Article: A garden annexe near Putley, Herefordshire — designing independence without isolation
When families think about creating accommodation for an elderly relative (or live-in support), the first big decision is usually “annexe or backland dwelling?” On paper they can look similar: a compact, self-contained unit in the garden with a bedroom, bathroom and a small living / kitchen area. In planning terms, they are very different—and that difference drives the strategy, the risk profile, and the long-term flexibility of the project. (Thomas Studio Architects)
For this project at Greytrees, near Putley / Much Marcle in Herefordshire, the brief was clear: provide a high-quality, single-person home that allows an elderly parent to live independently, remain close to family support, and avoid the step-change of assisted care—without creating a new, separate dwelling in the countryside.
Why an annexe (not a separate “backland” dwelling)
A true backland home is treated as a new dwelling with the full planning burden that comes with that: independence of services, access, curtilage definition, and the wider principle of a new residential unit. An annexe, by contrast, is typically assessed as accommodation ancillary to the main house—which is often more achievable in planning terms, provided you are explicit about use, dependence on the main dwelling, and long-term intent. (Thomas Studio Architects)

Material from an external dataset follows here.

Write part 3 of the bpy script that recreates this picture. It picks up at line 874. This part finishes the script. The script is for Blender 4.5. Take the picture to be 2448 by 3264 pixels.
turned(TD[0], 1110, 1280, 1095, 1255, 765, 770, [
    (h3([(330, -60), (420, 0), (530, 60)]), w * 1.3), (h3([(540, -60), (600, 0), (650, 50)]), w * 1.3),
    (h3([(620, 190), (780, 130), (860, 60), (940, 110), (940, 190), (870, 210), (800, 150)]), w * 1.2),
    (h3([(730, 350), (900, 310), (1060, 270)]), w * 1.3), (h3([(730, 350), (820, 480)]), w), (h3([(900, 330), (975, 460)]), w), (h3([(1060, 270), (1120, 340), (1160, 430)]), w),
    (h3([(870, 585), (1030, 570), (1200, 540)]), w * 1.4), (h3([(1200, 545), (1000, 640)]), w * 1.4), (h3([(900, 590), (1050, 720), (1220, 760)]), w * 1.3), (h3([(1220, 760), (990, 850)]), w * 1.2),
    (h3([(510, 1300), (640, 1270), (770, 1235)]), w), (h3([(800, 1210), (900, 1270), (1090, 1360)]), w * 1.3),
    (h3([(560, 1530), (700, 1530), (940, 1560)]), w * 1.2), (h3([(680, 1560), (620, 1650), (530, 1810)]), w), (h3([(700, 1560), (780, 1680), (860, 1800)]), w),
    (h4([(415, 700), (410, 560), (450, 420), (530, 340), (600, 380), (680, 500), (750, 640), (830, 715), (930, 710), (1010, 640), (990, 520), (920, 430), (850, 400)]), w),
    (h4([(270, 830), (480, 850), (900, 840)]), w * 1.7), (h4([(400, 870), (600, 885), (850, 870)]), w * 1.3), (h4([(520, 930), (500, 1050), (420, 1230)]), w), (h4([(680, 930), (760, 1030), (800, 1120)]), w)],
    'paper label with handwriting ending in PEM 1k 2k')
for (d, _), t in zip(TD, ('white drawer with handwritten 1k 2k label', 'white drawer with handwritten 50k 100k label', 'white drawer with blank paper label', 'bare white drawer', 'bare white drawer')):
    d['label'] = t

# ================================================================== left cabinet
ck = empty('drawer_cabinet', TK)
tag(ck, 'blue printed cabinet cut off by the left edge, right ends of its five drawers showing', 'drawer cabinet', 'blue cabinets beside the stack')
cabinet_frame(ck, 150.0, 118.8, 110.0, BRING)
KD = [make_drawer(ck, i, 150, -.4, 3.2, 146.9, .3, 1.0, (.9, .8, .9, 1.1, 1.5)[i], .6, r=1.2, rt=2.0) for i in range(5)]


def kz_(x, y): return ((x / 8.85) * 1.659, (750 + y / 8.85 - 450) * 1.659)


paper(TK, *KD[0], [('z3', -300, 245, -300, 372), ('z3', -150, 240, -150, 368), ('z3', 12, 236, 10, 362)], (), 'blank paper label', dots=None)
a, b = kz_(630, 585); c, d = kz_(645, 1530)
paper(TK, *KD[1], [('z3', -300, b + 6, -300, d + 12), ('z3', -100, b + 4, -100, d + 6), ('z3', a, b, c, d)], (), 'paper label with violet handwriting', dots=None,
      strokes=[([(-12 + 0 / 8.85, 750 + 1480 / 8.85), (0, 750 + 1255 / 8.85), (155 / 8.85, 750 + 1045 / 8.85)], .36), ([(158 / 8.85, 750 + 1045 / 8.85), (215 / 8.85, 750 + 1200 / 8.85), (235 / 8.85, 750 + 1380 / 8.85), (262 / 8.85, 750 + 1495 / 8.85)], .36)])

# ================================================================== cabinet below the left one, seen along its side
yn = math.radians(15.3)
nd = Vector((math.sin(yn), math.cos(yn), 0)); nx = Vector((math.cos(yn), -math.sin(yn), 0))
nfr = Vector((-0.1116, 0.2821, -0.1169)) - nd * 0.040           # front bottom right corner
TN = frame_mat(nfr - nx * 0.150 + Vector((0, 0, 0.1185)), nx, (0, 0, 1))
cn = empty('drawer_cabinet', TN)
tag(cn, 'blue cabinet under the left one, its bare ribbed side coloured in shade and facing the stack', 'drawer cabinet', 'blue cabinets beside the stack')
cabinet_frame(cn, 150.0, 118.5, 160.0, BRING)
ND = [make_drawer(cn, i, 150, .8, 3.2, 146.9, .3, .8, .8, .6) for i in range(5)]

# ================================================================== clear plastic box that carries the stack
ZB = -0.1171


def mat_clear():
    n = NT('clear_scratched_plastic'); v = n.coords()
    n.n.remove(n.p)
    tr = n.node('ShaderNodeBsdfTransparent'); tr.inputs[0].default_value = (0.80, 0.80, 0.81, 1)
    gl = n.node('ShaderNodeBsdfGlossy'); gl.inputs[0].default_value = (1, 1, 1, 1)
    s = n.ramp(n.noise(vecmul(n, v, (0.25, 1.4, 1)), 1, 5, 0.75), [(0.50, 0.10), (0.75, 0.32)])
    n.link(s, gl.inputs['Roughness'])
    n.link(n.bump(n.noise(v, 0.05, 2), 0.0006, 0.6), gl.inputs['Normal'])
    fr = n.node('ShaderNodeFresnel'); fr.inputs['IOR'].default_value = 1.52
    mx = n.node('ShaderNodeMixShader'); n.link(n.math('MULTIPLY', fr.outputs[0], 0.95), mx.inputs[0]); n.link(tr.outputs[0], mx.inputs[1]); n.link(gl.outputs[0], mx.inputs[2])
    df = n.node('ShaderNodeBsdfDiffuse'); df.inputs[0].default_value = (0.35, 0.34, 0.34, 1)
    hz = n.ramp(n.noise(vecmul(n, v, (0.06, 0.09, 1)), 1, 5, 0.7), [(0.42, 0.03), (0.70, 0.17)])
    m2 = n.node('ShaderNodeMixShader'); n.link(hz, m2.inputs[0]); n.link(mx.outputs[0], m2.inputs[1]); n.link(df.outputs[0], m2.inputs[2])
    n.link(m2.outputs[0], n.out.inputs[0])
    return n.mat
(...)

Here, the permission was granted on that basis: occupation is restricted to purposes ancillary to the main dwelling at Greytree(s)—a standard but crucial condition that keeps the development firmly in “annexe” territory rather than an independent house.

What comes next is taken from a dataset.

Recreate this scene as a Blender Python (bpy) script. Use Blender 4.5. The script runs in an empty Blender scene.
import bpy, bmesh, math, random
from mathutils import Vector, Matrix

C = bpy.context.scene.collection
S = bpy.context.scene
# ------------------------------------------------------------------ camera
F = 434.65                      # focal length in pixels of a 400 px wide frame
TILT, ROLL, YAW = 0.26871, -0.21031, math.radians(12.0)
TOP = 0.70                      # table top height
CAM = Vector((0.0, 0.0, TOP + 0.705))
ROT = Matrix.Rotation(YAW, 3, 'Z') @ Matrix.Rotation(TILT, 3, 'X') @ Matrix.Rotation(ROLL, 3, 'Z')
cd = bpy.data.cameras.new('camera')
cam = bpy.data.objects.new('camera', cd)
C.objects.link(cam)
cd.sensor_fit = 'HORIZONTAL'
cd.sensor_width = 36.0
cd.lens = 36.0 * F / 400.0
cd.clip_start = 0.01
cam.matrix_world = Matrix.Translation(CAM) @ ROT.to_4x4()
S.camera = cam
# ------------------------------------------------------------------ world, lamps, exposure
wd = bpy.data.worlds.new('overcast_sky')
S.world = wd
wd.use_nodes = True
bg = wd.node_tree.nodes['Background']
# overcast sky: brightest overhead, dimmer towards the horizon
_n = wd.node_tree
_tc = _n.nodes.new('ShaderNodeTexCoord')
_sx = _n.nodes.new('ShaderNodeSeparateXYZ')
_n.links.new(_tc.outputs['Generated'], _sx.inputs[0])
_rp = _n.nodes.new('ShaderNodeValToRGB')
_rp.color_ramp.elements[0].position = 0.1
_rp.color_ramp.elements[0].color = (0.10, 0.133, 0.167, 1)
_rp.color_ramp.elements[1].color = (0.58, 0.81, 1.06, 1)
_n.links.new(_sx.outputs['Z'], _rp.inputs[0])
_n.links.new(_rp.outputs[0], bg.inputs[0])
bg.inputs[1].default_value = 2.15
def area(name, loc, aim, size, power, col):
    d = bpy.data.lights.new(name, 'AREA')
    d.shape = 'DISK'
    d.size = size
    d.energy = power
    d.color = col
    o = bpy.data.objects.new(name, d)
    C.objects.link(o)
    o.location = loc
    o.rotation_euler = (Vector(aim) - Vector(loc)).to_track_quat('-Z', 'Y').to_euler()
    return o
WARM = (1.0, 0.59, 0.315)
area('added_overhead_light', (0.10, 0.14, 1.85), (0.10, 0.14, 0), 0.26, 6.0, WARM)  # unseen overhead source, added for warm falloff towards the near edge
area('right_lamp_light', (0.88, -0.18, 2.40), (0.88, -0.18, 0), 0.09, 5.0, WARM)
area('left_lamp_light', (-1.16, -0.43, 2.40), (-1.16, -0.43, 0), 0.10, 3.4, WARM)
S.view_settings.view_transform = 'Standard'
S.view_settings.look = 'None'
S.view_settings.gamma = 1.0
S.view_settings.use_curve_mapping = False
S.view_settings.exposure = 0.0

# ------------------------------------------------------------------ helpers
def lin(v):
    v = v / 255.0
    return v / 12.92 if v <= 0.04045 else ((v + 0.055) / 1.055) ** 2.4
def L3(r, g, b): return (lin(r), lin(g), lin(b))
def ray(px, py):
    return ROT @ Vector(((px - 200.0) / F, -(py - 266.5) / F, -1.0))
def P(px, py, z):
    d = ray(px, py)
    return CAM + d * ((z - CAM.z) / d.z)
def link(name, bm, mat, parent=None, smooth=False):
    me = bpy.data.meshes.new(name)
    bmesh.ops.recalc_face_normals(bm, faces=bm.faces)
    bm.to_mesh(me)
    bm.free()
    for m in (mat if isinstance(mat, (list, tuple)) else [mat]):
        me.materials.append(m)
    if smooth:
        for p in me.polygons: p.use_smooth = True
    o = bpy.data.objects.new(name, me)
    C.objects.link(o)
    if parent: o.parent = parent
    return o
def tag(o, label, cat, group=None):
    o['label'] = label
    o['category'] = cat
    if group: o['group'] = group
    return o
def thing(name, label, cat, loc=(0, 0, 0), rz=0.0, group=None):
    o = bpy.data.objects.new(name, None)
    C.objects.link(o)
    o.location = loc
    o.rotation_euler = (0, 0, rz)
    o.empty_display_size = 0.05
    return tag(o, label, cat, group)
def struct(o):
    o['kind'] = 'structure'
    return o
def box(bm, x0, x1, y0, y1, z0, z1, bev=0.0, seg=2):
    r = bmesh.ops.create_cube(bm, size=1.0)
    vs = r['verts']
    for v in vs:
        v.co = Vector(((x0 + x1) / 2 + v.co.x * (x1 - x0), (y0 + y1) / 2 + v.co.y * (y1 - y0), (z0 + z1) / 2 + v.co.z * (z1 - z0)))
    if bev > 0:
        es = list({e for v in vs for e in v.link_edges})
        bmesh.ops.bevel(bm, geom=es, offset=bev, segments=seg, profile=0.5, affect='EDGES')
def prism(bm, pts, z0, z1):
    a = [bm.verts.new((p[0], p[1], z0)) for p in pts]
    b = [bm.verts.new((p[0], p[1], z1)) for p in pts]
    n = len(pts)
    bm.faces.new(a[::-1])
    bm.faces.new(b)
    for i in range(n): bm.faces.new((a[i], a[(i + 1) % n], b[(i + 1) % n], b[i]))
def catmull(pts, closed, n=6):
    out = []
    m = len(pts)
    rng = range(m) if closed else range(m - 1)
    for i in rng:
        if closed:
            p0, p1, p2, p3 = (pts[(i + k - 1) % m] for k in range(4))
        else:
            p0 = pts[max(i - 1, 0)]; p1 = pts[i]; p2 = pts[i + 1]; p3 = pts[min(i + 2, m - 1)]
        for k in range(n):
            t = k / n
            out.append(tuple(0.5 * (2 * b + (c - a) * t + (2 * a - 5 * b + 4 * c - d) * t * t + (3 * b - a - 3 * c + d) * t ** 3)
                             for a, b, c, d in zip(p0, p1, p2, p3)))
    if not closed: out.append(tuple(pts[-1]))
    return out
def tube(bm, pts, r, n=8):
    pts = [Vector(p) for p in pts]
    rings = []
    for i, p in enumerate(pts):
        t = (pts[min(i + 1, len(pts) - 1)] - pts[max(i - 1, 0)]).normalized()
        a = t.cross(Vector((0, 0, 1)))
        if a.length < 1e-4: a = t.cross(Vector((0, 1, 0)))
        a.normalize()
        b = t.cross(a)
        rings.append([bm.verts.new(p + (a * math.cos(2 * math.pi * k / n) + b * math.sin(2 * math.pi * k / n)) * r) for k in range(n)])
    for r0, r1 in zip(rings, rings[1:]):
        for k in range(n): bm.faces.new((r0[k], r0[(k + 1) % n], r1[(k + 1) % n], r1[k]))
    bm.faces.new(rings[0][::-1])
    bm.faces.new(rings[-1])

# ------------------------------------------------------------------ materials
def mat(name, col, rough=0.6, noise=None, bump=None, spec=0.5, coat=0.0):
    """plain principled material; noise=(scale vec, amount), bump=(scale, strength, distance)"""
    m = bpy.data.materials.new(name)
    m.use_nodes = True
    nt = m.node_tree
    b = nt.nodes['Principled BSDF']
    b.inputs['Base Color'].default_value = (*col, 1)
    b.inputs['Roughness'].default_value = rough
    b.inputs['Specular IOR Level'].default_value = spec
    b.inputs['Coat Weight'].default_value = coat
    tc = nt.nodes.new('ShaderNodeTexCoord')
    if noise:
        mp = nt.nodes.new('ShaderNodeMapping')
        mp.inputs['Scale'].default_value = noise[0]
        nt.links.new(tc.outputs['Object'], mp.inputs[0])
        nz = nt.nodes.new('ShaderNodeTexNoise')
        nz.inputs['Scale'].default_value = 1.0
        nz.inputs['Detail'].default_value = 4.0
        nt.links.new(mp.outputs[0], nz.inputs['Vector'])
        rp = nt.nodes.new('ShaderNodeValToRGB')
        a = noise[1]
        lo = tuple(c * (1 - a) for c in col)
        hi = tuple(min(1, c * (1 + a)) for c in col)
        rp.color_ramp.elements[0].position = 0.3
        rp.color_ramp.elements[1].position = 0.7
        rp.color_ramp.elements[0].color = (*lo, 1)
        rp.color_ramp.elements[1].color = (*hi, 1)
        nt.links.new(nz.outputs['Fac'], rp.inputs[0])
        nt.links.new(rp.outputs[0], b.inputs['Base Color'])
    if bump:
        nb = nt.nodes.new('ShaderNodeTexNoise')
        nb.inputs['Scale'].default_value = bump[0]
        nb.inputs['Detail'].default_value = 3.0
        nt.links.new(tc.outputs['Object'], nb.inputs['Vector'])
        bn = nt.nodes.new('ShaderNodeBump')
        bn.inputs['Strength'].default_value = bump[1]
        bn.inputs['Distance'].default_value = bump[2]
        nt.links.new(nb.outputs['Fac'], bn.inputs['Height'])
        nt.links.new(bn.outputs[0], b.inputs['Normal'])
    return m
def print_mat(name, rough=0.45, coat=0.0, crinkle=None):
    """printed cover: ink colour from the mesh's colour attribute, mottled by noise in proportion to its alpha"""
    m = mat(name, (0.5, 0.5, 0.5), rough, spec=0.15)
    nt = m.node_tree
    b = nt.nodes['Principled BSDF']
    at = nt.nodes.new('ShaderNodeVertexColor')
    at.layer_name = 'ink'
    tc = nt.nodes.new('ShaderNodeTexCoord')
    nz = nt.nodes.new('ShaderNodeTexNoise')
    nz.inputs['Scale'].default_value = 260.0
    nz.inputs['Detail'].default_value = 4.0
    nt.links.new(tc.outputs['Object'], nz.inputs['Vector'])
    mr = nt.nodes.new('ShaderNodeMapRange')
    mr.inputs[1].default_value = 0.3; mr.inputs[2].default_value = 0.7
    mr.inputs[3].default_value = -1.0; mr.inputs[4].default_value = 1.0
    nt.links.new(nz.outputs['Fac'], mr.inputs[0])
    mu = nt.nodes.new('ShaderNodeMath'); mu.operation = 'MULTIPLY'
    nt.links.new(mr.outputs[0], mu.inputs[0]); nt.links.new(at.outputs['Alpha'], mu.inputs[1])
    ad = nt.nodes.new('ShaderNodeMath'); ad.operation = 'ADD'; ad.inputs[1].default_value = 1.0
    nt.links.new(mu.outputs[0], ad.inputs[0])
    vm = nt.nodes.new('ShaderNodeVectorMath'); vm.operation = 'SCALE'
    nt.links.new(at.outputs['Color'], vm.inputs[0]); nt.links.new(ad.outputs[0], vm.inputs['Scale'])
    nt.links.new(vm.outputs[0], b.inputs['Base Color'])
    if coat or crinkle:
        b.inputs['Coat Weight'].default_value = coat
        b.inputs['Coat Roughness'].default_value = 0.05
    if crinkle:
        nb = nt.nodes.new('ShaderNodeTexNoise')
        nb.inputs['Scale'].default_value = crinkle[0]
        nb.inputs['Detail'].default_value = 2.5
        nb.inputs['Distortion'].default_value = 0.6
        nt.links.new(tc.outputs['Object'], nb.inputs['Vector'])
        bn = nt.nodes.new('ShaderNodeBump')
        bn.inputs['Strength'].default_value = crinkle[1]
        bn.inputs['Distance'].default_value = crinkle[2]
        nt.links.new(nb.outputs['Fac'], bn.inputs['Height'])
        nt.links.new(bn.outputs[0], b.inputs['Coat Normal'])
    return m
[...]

The design approach: modest massing, generous living
The proposal is a single-storey cabin/annexe designed to sit comfortably within a mature garden setting bounded by hedges and fruit trees, with a brook forming the north-eastern edge of the site.
Internally, it is arranged as a one-bedroom studio-style home with:
- an open-plan kitchen / dining / living space
- a covered outdoor seating area
- a main bedroom with an attached wet room
- a small porch and plant / services space
The aim was to make the space feel like a proper home—not a temporary garden room—while keeping the building visually subservient to the main house and discreet in the wider landscape.
Landscape-led siting: trees, water, and privacy
A key driver was placing the annexe carefully around existing trees and root protection and setting it back from the brook to protect the riparian edge and avoid unnecessary disturbance.
The cabin is also positioned and rotated to:
- maintain daylight to the existing house
- improve privacy between the two buildings
- ensure the annexe reads as part of the domestic “family cluster,” not a separate plot
Flood resilience and “light-touch” foundations
The main house sits raised due to historic overland flooding, and the annexe mirrors this approach: it uses a minimal-mass foundation strategy with the building elevated and connected via a raised terrace, allowing the ground plane to remain more permeable and reducing risk from future climate-driven events.
A cleaner site: integrated storage and garden functions
A small but meaningful design move was to pull ancillary clutter into the architecture: the scheme incorporates garden storage (including mower storage) and kennel / dog pen functions so the site doesn’t become peppered with sheds and bolt-ons over time.
Materials and performance: matching an eco-minded home
The clients are described as eco-conscious and keen on good environmental design, so the annexe was conceived as a high-performance building that visually and technically relates to the main house.
The technical intent includes an insulated timber-frame structure (with steelwork where required), high-quality glazing, and provision for low-carbon building services including a heat pump and solar panels.
Planning conditions: the details that matter
Two typical planning pressure-points for annexes are (1) use as a separate dwelling and (2) amenity/ecology impacts. This approval tackles both directly:
- Ancillary use only (not a separate home).
- A tightly controlled external lighting condition to protect dark skies and ecology—warm colour temperature, low lumen output, downward-only light and PIR controls.
What this project demonstrates
This Herefordshire annexe is a good example of how you can achieve independence without isolation by combining:
- a planning strategy that clearly lands as ancillary accommodation (not a new dwelling)
- landscape-sensitive siting around trees and water
- robust technical thinking on flood resilience, energy performance, and long-term adaptability
In other words: it’s not “a garden room with a bathroom.” It’s a carefully planned, properly designed small home—purpose-built for family life, dignity, and longevity.
Portfolio project summary: Elderly Relative Annexe, Putley area, Herefordshire
A single-storey garden annexe designed to provide independent, dignified accommodation for an elderly family member within the setting of an eco-minded rural home near Putley / Much Marcle, Herefordshire. The design forms a modest, subservient “cabin” carefully sited to protect existing trees and maintain a respectful set-back from the adjacent brook, while remaining closely connected to the main dwelling for everyday support.
The 83m² layout includes open-plan living / kitchen / dining space, a covered outdoor seating area, a generous bedroom with an accessible wet room, plus integrated plant space and practical garden functions including storage and a kennel area—reducing future clutter across the site.
Planning permission was secured as ancillary accommodation, with conditions restricting occupation to purposes incidental to the main house and careful controls over external lighting to protect the rural dark landscape.